Records from a collection:
#####

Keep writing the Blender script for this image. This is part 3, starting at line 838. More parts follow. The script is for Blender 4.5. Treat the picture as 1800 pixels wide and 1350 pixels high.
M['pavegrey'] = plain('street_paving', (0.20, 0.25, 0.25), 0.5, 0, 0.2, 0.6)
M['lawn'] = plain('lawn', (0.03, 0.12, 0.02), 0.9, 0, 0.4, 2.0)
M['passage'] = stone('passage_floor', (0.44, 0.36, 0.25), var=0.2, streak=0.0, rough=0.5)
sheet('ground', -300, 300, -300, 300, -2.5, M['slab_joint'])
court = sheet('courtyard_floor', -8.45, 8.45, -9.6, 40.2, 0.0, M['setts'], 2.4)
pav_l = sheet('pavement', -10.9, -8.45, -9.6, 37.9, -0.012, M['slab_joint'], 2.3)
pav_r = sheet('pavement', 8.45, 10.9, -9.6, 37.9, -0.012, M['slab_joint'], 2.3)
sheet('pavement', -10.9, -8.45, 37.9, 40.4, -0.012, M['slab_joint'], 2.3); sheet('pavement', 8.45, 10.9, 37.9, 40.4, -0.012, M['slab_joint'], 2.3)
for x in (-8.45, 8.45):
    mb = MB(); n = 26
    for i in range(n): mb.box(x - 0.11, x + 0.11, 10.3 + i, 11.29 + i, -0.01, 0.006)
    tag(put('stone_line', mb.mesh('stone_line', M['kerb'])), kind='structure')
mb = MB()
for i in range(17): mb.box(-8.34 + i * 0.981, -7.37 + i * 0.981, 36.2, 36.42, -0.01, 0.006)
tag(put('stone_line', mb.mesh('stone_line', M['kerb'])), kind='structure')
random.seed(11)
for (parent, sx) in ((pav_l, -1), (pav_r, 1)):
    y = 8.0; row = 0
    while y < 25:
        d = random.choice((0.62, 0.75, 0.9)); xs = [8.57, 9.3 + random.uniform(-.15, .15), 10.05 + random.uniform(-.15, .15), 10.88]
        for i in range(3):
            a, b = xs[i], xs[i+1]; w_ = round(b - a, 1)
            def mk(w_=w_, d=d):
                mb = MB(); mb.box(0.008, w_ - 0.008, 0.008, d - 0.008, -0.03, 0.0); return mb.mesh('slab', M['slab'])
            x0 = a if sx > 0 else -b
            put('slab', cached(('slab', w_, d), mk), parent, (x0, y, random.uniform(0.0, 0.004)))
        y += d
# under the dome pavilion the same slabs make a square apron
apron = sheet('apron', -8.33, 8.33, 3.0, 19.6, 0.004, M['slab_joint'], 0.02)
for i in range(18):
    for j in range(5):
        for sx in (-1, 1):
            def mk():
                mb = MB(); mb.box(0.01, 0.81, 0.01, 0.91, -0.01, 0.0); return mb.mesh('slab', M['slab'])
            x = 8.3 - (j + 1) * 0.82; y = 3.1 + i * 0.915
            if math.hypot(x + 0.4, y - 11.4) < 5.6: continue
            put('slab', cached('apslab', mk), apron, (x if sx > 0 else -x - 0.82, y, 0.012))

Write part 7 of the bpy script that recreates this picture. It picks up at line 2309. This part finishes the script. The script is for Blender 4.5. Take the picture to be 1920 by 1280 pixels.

#####

TASK INSTRUCTIONS
Every entry should be printed again exactly as written.

FINAL RESULT
Keep writing the Blender script for this image. This is part 3, starting at line 838. More parts follow. The script is for Blender 4.5. Treat the picture as 1800 pixels wide and 1350 pixels high.
M['pavegrey'] = plain('street_paving', (0.20, 0.25, 0.25), 0.5, 0, 0.2, 0.6)
M['lawn'] = plain('lawn', (0.03, 0.12, 0.02), 0.9, 0, 0.4, 2.0)
M['passage'] = stone('passage_floor', (0.44, 0.36, 0.25), var=0.2, streak=0.0, rough=0.5)
sheet('ground', -300, 300, -300, 300, -2.5, M['slab_joint'])
court = sheet('courtyard_floor', -8.45, 8.45, -9.6, 40.2, 0.0, M['setts'], 2.4)
pav_l = sheet('pavement', -10.9, -8.45, -9.6, 37.9, -0.012, M['slab_joint'], 2.3)
pav_r = sheet('pavement', 8.45, 10.9, -9.6, 37.9, -0.012, M['slab_joint'], 2.3)
sheet('pavement', -10.9, -8.45, 37.9, 40.4, -0.012, M['slab_joint'], 2.3); sheet('pavement', 8.45, 10.9, 37.9, 40.4, -0.012, M['slab_joint'], 2.3)
for x in (-8.45, 8.45):
    mb = MB(); n = 26
    for i in range(n): mb.box(x - 0.11, x + 0.11, 10.3 + i, 11.29 + i, -0.01, 0.006)
    tag(put('stone_line', mb.mesh('stone_line', M['kerb'])), kind='structure')
mb = MB()
for i in range(17): mb.box(-8.34 + i * 0.981, -7.37 + i * 0.981, 36.2, 36.42, -0.01, 0.006)
tag(put('stone_line', mb.mesh('stone_line', M['kerb'])), kind='structure')
random.seed(11)
for (parent, sx) in ((pav_l, -1), (pav_r, 1)):
    y = 8.0; row = 0
    while y < 25:
        d = random.choice((0.62, 0.75, 0.9)); xs = [8.57, 9.3 + random.uniform(-.15, .15), 10.05 + random.uniform(-.15, .15), 10.88]
        for i in range(3):
            a, b = xs[i], xs[i+1]; w_ = round(b - a, 1)
            def mk(w_=w_, d=d):
                mb = MB(); mb.box(0.008, w_ - 0.008, 0.008, d - 0.008, -0.03, 0.0); return mb.mesh('slab', M['slab'])
            x0 = a if sx > 0 else -b
            put('slab', cached(('slab', w_, d), mk), parent, (x0, y, random.uniform(0.0, 0.004)))
        y += d
# under the dome pavilion the same slabs make a square apron
apron = sheet('apron', -8.33, 8.33, 3.0, 19.6, 0.004, M['slab_joint'], 0.02)
for i in range(18):
    for j in range(5):
        for sx in (-1, 1):
            def mk():
                mb = MB(); mb.box(0.01, 0.81, 0.01, 0.91, -0.01, 0.0); return mb.mesh('slab', M['slab'])
            x = 8.3 - (j + 1) * 0.82; y = 3.1 + i * 0.915
            if math.hypot(x + 0.4, y - 11.4) < 5.6: continue
            put('slab', cached('apslab', mk), apron, (x if sx > 0 else -x - 0.82, y, 0.012))

Write part 7 of the bpy script that recreates this picture. It picks up at line 2309. This part finishes the script. The script is for Blender 4.5. Take the picture to be 1920 by 1280 pixels.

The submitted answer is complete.